Cette lettre, désormais conservée à la BNF, témoigne sans doute de l'engagement familial à lutter ouvertement contre antisémitisme.

En son temps, Félix Rosenstock œuvrait pour la mémoire d’Émile Zola et son engagement dans l'affaire Dreyfus. Quelques années plus tard, sa nièce Odette se rendra dans les Pyrénées pour accueillir les réfugiés républicains espagnols de la guerre. Elle participera à plusieurs actions clandestines en faisant sortir des réfugiés du camp dans des camions sanitaires, en les dirigeant vers les hôpitaux et en leur apportant les premiers soins. Puis elle créera le Réseau Marcel avec Moussa Abadi et contribuera ainsi à sauver 527 enfants que l’antisémitisme nazi destinait à une mort certaine.

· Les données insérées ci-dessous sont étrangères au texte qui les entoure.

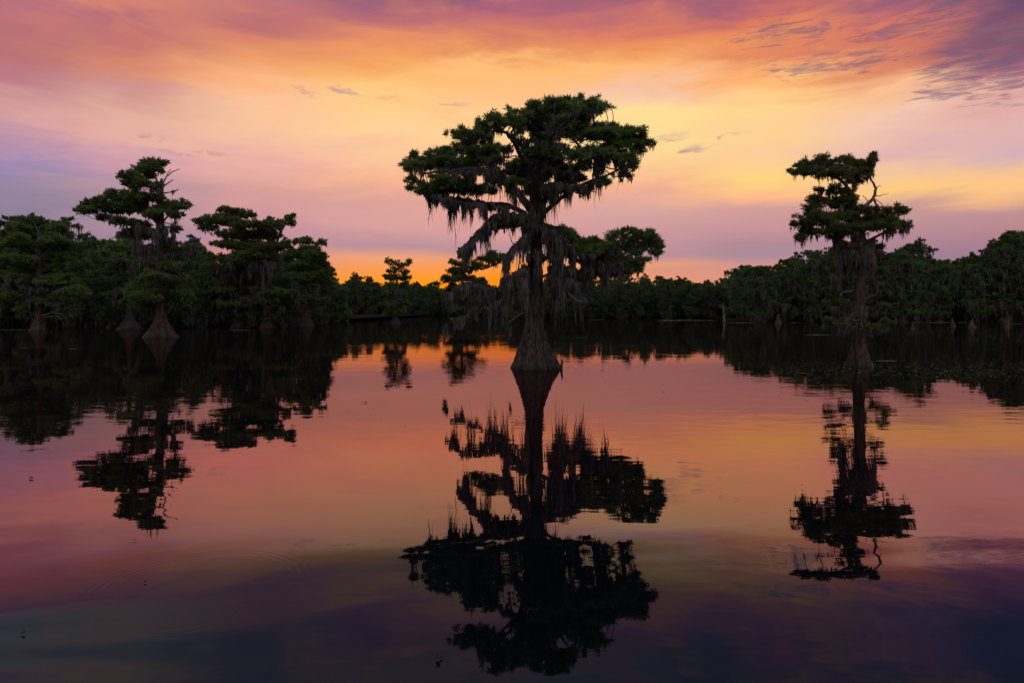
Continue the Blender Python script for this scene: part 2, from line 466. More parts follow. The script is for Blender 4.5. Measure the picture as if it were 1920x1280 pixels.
def pad_points(c, r, dens, L, rng):
    """clumpy points through a lens-shaped foliage pad with a flattish underside"""
    area = r[0] * r[1] + 1.2 * r[2] * r[0]
    n = max(10, int(dens * area))
    nc = max(4, int(n / 13))
    cc = unit(rng.normal(0, 1, (nc, 3))) * (rng.uniform(.12, 1, (nc, 1)) ** .55)
    cc[:, 2] = np.where(cc[:, 2] < 0, cc[:, 2] * .45, cc[:, 2])
    idx = rng.integers(0, nc, n)
    spread = .08 + .08 * rng.random((nc, 1))
    q = cc[idx] + rng.normal(0, 1, (n, 3)) * spread[idx] * np.array([1, 1, .9])
    P = c + q * r
    P[:, 2] = (c + cc[idx] * r)[:, 2] * .55 + P[:, 2] * .45 + .05 * r[0] * (1 - np.linalg.norm(q[:, :2] - cc[idx][:, :2], axis=1) * 4)
    out = unit(q * np.array([1, 1, .9]) + rng.normal(0, .2, (n, 3)) + np.array([0, 0, .1]))
    return P, out, cc * r * .85 + c


def strand(mb, P, L, rng, w=.03, seg=4):
    """hanging moss strands, P (n,3) tops, L (n,) lengths: narrow wavering ribbons ending in a point"""
    n = len(P)
    if n == 0: return
    a = rng.uniform(0, math.pi, n)
    u = np.stack([np.cos(a), np.sin(a), 0 * a], -1)
    t = np.linspace(0, 1, seg + 1)
    drift = np.cumsum(rng.normal(0, .034, (n, seg + 1, 3)) * np.array([1, 1, 0]), 1) * np.clip(L, .2, 1.4)[:, None, None]
    C = P[:, None, :] + drift
    C[:, :, 2] -= L[:, None] * t[None, :]
    prof = np.array([.7, 1., .85, .5, .04]) if seg == 4 else np.array([.8, 1., .05])
    W = (w * rng.uniform(.5, 1.4, n))[:, None] * prof[None, :] * rng.uniform(.35, 1.6, (n, seg + 1))
    A = C + u[:, None, :] * W[:, :, None]; B = C - u[:, None, :] * W[:, :, None]
    V = np.stack([A, B], 2).reshape(n, -1, 3)
    base = (np.arange(n) * 2 * (seg + 1))[:, None]
    f = np.concatenate([(base + np.array([[2 * s, 2 * s + 1, 2 * s + 3, 2 * s + 2]])) for s in range(seg)], 0)
    mb.add(V.reshape(-1, 3), f)


def moss_bunch(mb, tops, lens, rng, per=9, spread=.07, w=.02, seg=4):
    """every top point gets a tapering tassel: long in the middle, short at its edges"""
    n = len(tops)
    if n == 0: return
    tops = np.asarray(tops, float); lens = np.asarray(lens, float)
    off = rng.normal(0, spread, (n, per, 3)) * np.array([1, 1, .4])
    rad = np.linalg.norm(off[:, :, :2], axis=2) / spread
    l = lens[:, None] * np.clip(1.05 - .36 * rad, .12, 1) * rng.uniform(.65, 1.0, (n, per))
    P = tops[:, None, :] + off
    strand(mb, P.reshape(-1, 3), l.ravel(), rng, w, seg)


def px2w(px, py, d):
    return np.array([(px - CX) / F * d, d, CAMH + (HY - py) / F * d])


# ------------------------------------------------------------------ traced trees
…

(1) L'affaire Dreyfus divisa la France et Émile Zola s'illustra dans ce combat par une lettre ouverte au président de la République intitulée "J'accuse" paru dans le le numéro 87 du journal L’Aurore le 13 janvier 1898. La lutte fratricide qui divisa la France lors de l'affaire Dreyfus en 1894 engendra le ralliement de nombreuses personnalités de gauche au manifeste d’Émile ZOLA et créa une effervescence donnant naissance à de nombreux mouvements de jeunesse. En 1902, deux mouvements identiques et qui se proposaient d'entreprendre les mêmes actions, virent le jour presque simultanément : Les Jeunesses Laïques (JL), d'origine provinciale, ayant un retentissement national, et les Jeunesses Républicaines (JR), principalement installées à Paris. Toutes deux attachées à la liberté de conscience et au respect de toutes les convictions, elles prônent la supériorité de la morale laïque. Au point de vue social, elles engagèrent la lutte au nom de la justice, du bien-être, de tout ce qui constituait l'honneur et la joie de vivre. Après la 1ère guerre mondiale, puisque rien ne les différenciait, ou presque, ils décidèrent de fusionner le 6 avril 1924 afin de sceller leurs aspirations communes. La fédération des Jeunesses Laïques et Républicaines fut alors créée. Les JLR reprirent la devise des JL "Beauté, Vérité, Justice " ainsi que les statuts. Les JLR placèrent à leur tête des présidents d'honneur dont la valeur morale et l'élévation de pensée honorent l'humanité. Quatre d'entre eux font partie du patrimoine intellectuel français : Émile ZOLA (1900-1902), Anatole FRANCE (1903-1924), Lucien Victor MEUNIER (1925-1930) et Georges BOUCOIRAN (1931-1962).